Wednesday, January 22, 2025

A few hours invested to get the disk simulated signals working on testbench

BIZARRE BEHAVIOR OF THE VIVADO SIMULATOR REQUIRED EXPERIMENTATION

In Verilog, you specify delays between signal changes using #nnnnn to specify how many units of time 'n' to delay before taking the next action. The sector pulses occur 5 milliseconds apart and last for 165 microseconds duration as an inverted logic signal. The repeating process in the testbench to generate this was written as:

 forever begin
       BUS_SECTOR_DRIVE_L <= 1'b0;
       #165000000
       BUS_SECTOR_DRIVE_L <= 1'b1;
       #4835000000
       BUS_SECTOR_DRIVE_L <= 1'b0;
 end

What I was finding was 165 us for the 0 portion but only about 500 us for the 1 portion, far from what I intended. It acted as if it simply lopped off the 483 from the beginning of the delay value. 

I resolved this by repeating a smaller delay value and the same signal value to add up to the desired total delay:

    forever begin
       BUS_SECTOR_DRIVE_L <= 1'b0;
       #165000000
       BUS_SECTOR_DRIVE_L <= 1'b1;
       #500000000
       BUS_SECTOR_DRIVE_L <= 1'b1;
       #500000000
       BUS_SECTOR_DRIVE_L <= 1'b1;
       #500000000
         . . .

 This worked properly. I would expect that if a value is too large for the simulator to handle, it would issue some kind of error message to warn me, rather than silently failing and doing so in a way that appears to be a random value. 

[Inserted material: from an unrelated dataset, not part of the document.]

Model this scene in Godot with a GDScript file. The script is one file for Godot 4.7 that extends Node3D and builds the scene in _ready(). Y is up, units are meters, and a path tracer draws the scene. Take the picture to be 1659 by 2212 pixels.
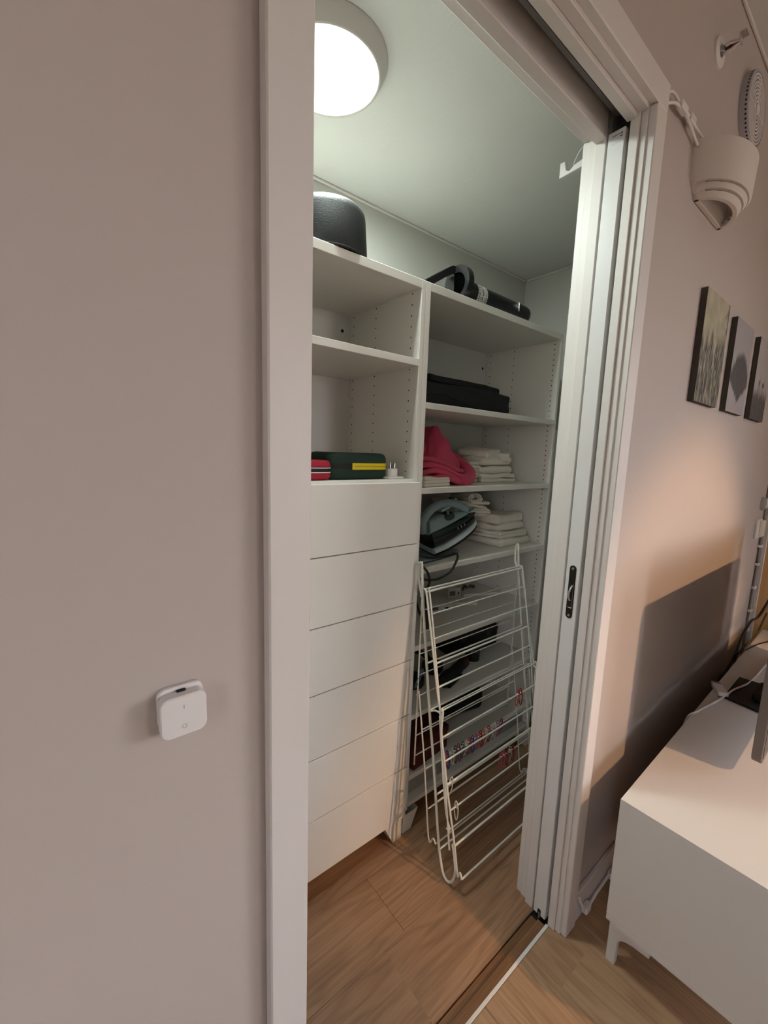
extends Node3D
# Walk-in closet seen through a pocket door, hall wall and TV bench at the right.
# Axes: x along the hall wall, y up, z out of the closet into the hall. Metres.

const CAM := Vector3(-0.914, 1.3582, 0.9642)
const CAM_R := Vector3(0.78278, 0.033062, 0.62142)
const CAM_U := Vector3(0.061873, 0.989505, -0.130584)
const CAM_F := Vector3(0.619215, -0.140668, -0.772519)
const FRONT := -0.018      # front of the closet cabinets' frames
const CB := -0.40          # inside face of their back panels
const SPOT_ANGLE := 19.5
const SPOT_ENERGY := 7.5
const WALL := 0.506        # hall face of the wall with the door

var mats := {}
var names := {}
var rng := RandomNumberGenerator.new()

func _ready():
	rng.seed = 7
	camera_and_light()
	materials()
	shell()
	door_frame()
	pocket_door()
	closet_lamp()
	drawer_unit()
	shelf_unit()
	things_on_top()
	things_in_drawer_unit()
	things_in_shelf_unit()
	drying_rack()
	hall_wall_things()
	bench_and_things()
	hall_rest()

func camera_and_light():
	var cam := Camera3D.new()
	cam.name = "camera"
	cam.transform = Transform3D(Basis(CAM_R, CAM_U, -CAM_F).orthonormalized(), CAM)
	cam.fov = 101.647
	cam.near = 0.02
	cam.far = 100.0
	add_child(cam)
	cam.current = true
	var we := WorldEnvironment.new()
	we.name = "world"
	var e := Environment.new()
	e.background_mode = Environment.BG_SKY
	var sky := Sky.new()
	var sm := ProceduralSkyMaterial.new()
	sm.sky_top_color = Color(0.84, 0.86, 0.92)
	sm.sky_horizon_color = Color(0.97, 0.955, 0.945)
	sm.ground_bottom_color = Color(0.50, 0.46, 0.43)
	sm.ground_horizon_color = Color(0.84, 0.80, 0.77)
	sm.energy_multiplier = 19.5
	sky.sky_material = sm
	e.sky = sky
	e.tonemap_mode = Environment.TONE_MAPPER_LINEAR
	e.tonemap_exposure = 1.0
	e.sdfgi_enabled = true
	e.ssao_enabled = true
	e.ssil_enabled = true
	we.environment = e
	add_child(we)

# ---------------------------------------------------------------- naming
func numbered(n: String) -> String:
	if not names.has(n):
		names[n] = 0
		return n
	names[n] += 1
	return "%s_%03d" % [n, names[n]]

func tag(o: Node3D, label: String, category: String, group := "", kind := "") -> Node3D:
	o.set_meta("label", label)
	o.set_meta("category", category)
	if group != "":
		o.set_meta("group", group)
	if kind != "":
		o.set_meta("kind", kind)
	return o

func thing(n: String, label: String, category: String, at := Vector3.ZERO, turn := 0.0, group := "", kind := "") -> Node3D:
	var o := Node3D.new()
	o.name = numbered(n)
	add_child(o)
	o.position = at
	o.rotation.y = turn
	tag(o, label, category, group, kind)
	return o

func part(n: String, mesh: Mesh, m: Material, parent: Node3D, at := Vector3.ZERO, rot := Vector3.ZERO) -> MeshInstance3D:
	var o := MeshInstance3D.new()
	o.name = n if parent != self else numbered(n)
	o.mesh = mesh
	o.material_override = m
	o.position = at
	o.rotation = rot
	parent.add_child(o, true)
	return o

func single(n: String, mesh: Mesh, m: Material, label: String, category: String, at := Vector3.ZERO, rot := Vector3.ZERO, group := "", kind := "") -> MeshInstance3D:
	var o := part(n, mesh, m, self, at, rot)
	tag(o, label, category, group, kind)
	return o

func struct(n: String, mesh: Mesh, m: Material, label: String, category: String, at := Vector3.ZERO) -> MeshInstance3D:
	return single(n, mesh, m, label, category, at, Vector3.ZERO, "", "structure")

# ---------------------------------------------------------------- mesh building
func new_st() -> SurfaceTool:
	var st := SurfaceTool.new()
	st.begin(Mesh.PRIMITIVE_TRIANGLES)
	return st

func tri(st: SurfaceTool, p: Array, n: Array, uv: Array = []):
	var g: Vector3 = (p[1] - p[0]).cross(p[2] - p[0])
	if g.length_squared() < 1e-20:
		return
	var s: Vector3 = n[0] + n[1] + n[2]
	var order := [0, 1, 2] if g.dot(s) < 0.0 else [0, 2, 1]
	for k in order:
		st.set_normal(n[k])
		st.set_uv(uv[k] if uv.size() == 3 else Vector2(p[k].x, p[k].z))
		st.add_vertex(p[k])

func quad(st: SurfaceTool, a: Vector3, b: Vector3, c: Vector3, d: Vector3, n: Vector3, uv: Array = []):
	if uv.size() == 4:
		tri(st, [a, b, c], [n, n, n], [uv[0], uv[1], uv[2]])
		tri(st, [a, c, d], [n, n, n], [uv[0], uv[2], uv[3]])
	else:
		tri(st, [a, b, c], [n, n, n])
		tri(st, [a, c, d], [n, n, n])

# box from lo to hi with chamfered edges, added to a SurfaceTool
func add_box(st: SurfaceTool, lo: Vector3, hi: Vector3, ch := 0.0015):
	var c := (lo + hi) * 0.5
	var h := (hi - lo) * 0.5
	var b: float = minf(ch, minf(h.x, minf(h.y, h.z)) * 0.6)
	var ax := [Vector3.RIGHT, Vector3.UP, Vector3.BACK]
	for i in 3:
		var j := (i + 1) % 3
		var k := (i + 2) % 3
		var a: Vector3 = ax[i]
		var u: Vector3 = ax[j]
		var v: Vector3 = ax[k]
		for s in [-1.0, 1.0]:
			var o: Vector3 = c + a * (s * h[i])
			var hu: Vector3 = u * (h[j] - b)
			var hv: Vector3 = v * (h[k] - b)
			quad(st, o - hu - hv, o + hu - hv, o + hu + hv, o - hu + hv, a * s)
			if b > 0.0:
				for t in [-1.0, 1.0]:
					# chamfer between face (i,s) and (j,t)
					var p1: Vector3 = c + a * (s * h[i]) + u * (t * (h[j] - b))
					var p2: Vector3 = c + a * (s * (h[i] - b)) + u * (t * h[j])
					quad(st, p1 - hv, p1 + hv, p2 + hv, p2 - hv, (a * s + u * t).normalized())
	if b > 0.0:
		for sx in [-1.0, 1.0]:
			for sy in [-1.0, 1.0]:
				for sz in [-1.0, 1.0]:
					var sg := Vector3(sx, sy, sz)
					var q := c + Vector3(sx * h.x, sy * h.y, sz * h.z)
					var n := sg.normalized()
					tri(st, [q - Vector3(0, sy * b, sz * b), q - Vector3(sx * b, 0, sz * b), q - Vector3(sx * b, sy * b, 0)], [n, n, n])

func box(lo: Vector3, hi: Vector3, ch := 0.0015) -> ArrayMesh:
	var st := new_st()
	add_box(st, lo, hi, ch)
	return st.commit()

func boxes(list: Array, ch := 0.0) -> ArrayMesh:
	var st := new_st()
	for b in list:
		add_box(st, b[0], b[1], ch)
	return st.commit()

# box with rounded edges and corners, centred, optionally bent by a callable
func rbox(size: Vector3, r: float, seg := 3, warp = null, fill := 0) -> ArrayMesh:
	var h := size * 0.5
	r = minf(r, minf(h.x, minf(h.y, h.z)) * 0.999)
	var st := new_st()
	var cs := []
	for k in seg + 1:
		cs.append([tan(-PI / 4 + PI / 4 * k / seg), -1.0])
	for k in fill:
		cs.append([0.0, -1.0 + 2.0 * (k + 1) / (fill + 1)])
	for k in seg + 1:
		cs.append([tan(PI / 4 * k / seg), 1.0])
	var ax := [Vector3.RIGHT, Vector3.UP, Vector3.BACK]
	for i in 3:
		var j := (i + 1) % 3
		var l := (i + 2) % 3
		for s in [-1.0, 1.0]:
			var grid := []
			var nor := []
			for p in cs:
				var row := []
				var nrow := []
				for q in cs:
					var d: Vector3 = (ax[i] * s + ax[j] * p[0] + ax[l] * q[0]).normalized()
					var core: Vector3 = ax[i] * (s * (h[i] - r)) + ax[j] * (p[1] * (h[j] - r)) + ax[l] * (q[1] * (h[l] - r))
					var at: Vector3 = core + d * r
					row.append(warp.call(at) if warp != null else at)
					nrow.append(d)
				grid.append(row)
				nor.append(nrow)
			if warp != null:
				nor = grid_normals(grid, nor)
			for a in cs.size() - 1:
				for b in cs.size() - 1:
					var uvs := []
					var ps := [grid[a][b], grid[a + 1][b], grid[a + 1][b + 1], grid[a][b + 1]]
					var ns := [nor[a][b], nor[a + 1][b], nor[a + 1][b + 1], nor[a][b + 1]]
					tri(st, [ps[0], ps[1], ps[2]], [ns[0], ns[1], ns[2]])
					tri(st, [ps[0], ps[2], ps[3]], [ns[0], ns[2], ns[3]])
	return st.commit()

func grid_normals(g: Array, hint: Array) -> Array:
	var out := []
	var R := g.size()
	for a in R:
		var row := []
		var C: int = g[a].size()
		for b in C:
			var du: Vector3 = g[mini(a + 1, R - 1)][b] - g[maxi(a - 1, 0)][b]
			var dv: Vector3 = g[a][mini(b + 1, C - 1)] - g[a][maxi(b - 1, 0)]
			var n := du.cross(dv)
			var hn: Vector3 = hint[a][b]
			if n.length() < 1e-12:
				row.append(hn)
				continue
			n = n.normalized()
			if n.dot(hn) < 0.0:
				n = -n
			# borders keep the hint so that faces meet smoothly
			if a == 0 or b == 0 or a == R - 1 or b == C - 1:
				n = hn
			row.append(n)
		out.append(row)
	return out

# polygon (x, y) extruded along z from z0 to z1, with smoothed sides where the outline is round
func prism(poly: PackedVector2Array, z0: float, z1: float, bevel := 0.0) -> ArrayMesh:
	var st := new_st()
	add_prism(st, poly, z0, z1, bevel)
	return st.commit()

func add_prism(st: SurfaceTool, poly_in: PackedVector2Array, z0: float, z1: float, bevel := 0.0):
	var poly := poly_in
	if Geometry2D.is_polygon_clockwise(poly):
		poly = poly.duplicate()
		poly.reverse()
	var n := poly.size()
	var en := []
	for i in n:
		var d := poly[(i + 1) % n] - poly[i]
		en.append(Vector2(d.y, -d.x).normalized())
	if en[0].dot(poly[0] - poly[2 % n]) < -1e9:
		pass
	var inner := poly
	if bevel > 0.0:
		inner = PackedVector2Array()
		for i in n:
			var m: Vector2 = (en[i] + en[(i + n - 1) % n])
			m = m / maxf(0.5, 1.0 + en[i].dot(en[(i + n - 1) % n]))
			inner.append(poly[i] - m * bevel)
	for i in n:
		var j := (i + 1) % n
		var e: Vector2 = en[i]
		var na: Vector2 = en[(i + n - 1) % n]
		var nb: Vector2 = en[j]
		na = (e + na).normalized() if e.dot(na) > 0.8 else e
		nb = (e + nb).normalized() if e.dot(nb) > 0.8 else e
		var a3 := Vector3(na.x, na.y, 0)
		var b3 := Vector3(nb.x, nb.y, 0)
		var p0 := Vector3(poly[i].x, poly[i].y, z0 + bevel)
		var p1 := Vector3(poly[j].x, poly[j].y, z0 + bevel)
		var p2 := Vector3(poly[j].x, poly[j].y, z1 - bevel)
		var p3 := Vector3(poly[i].x, poly[i].y, z1 - bevel)
		tri(st, [p0, p1, p2], [a3, b3, b3])
		tri(st, [p0, p2, p3], [a3, b3, a3])
		if bevel > 0.0:
			for s in [[z0, -1.0, p0, p1], [z1, 1.0, p3, p2]]:
				var q0 := Vector3(inner[i].x, inner[i].y, s[0])
				var q1 := Vector3(inner[j].x, inner[j].y, s[0])
				var nn := (Vector3(e.x, e.y, 0) + Vector3(0, 0, s[1])).normalized()
				quad(st, s[2], s[3], q1, q0, nn)
	var idx := Geometry2D.triangulate_polygon(inner)
	for k in range(0, idx.size(), 3):
		for s in [[z0, Vector3(0, 0, -1)], [z1, Vector3(0, 0, 1)]]:
			var ps := []
			for m in 3:
				var v := inner[idx[k + m]]
				ps.append(Vector3(v.x, v.y, s[0]))
			tri(st, ps, [s[1], s[1], s[1]], [Vector2(ps[0].x, -ps[0].y), Vector2(ps[1].x, -ps[1].y), Vector2(ps[2].x, -ps[2].y)])

# flat ring between two outlines of equal point count, extruded along z
func add_band(st: SurfaceTool, o: PackedVector2Array, q: PackedVector2Array, z0: float, z1: float):
	var n := o.size()
	for k in n:
		var l := (k + 1) % n
		for s in [[z0, -1.0], [z1, 1.0]]:
			var z: float = s[0]
			quad(st, Vector3(o[k].x, o[k].y, z), Vector3(o[l].x, o[l].y, z), Vector3(q[l].x, q[l].y, z), Vector3(q[k].x, q[k].y, z), Vector3(0, 0, s[1]))
		for e in [[o, 1.0], [q, -1.0]]:
			var a: Vector2 = e[0][k]
			var b: Vector2 = e[0][l]
			if a.distance_to(b) < 1e-6:
				continue
			var m := (o[k] + o[l]) * 0.5 - (q[k] + q[l]) * 0.5
			var nn := Vector2(b.y - a.y, a.x - b.x).normalized()
			if nn.dot(m) * e[1] < 0.0:
				nn = -nn
			quad(st, Vector3(a.x, a.y, z0), Vector3(b.x, b.y, z0), Vector3(b.x, b.y, z1), Vector3(a.x, a.y, z1), Vector3(nn.x, nn.y, 0))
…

EXTENSIVE WAIT TIMES FOR SIMULATION TO MODEL ONE ROTATION OF THE DISK

The drive spins at 1500 RPM, taking 40 milliseconds to turn once. With the 500,000 to 1 time simulating each picosecond, this would chew away on my laptop for five and a half hours. Just a single sector, the minimum to watch the logic archive content to RAM, will require one hour and almost forty minutes. 

See one mistake or make one refinement, the cycle time is about two hours. Very tedious. 

1 comment:

  1. I would guess that the #nnnnn values are limited to an unsigned positive 32 bit number. If you subtract your 4,835,000,000 from 2**32 you get 540,032,705 or about 540 microseconds given a 1MHz clock. I certainly agree that the toolset should have warned you though!!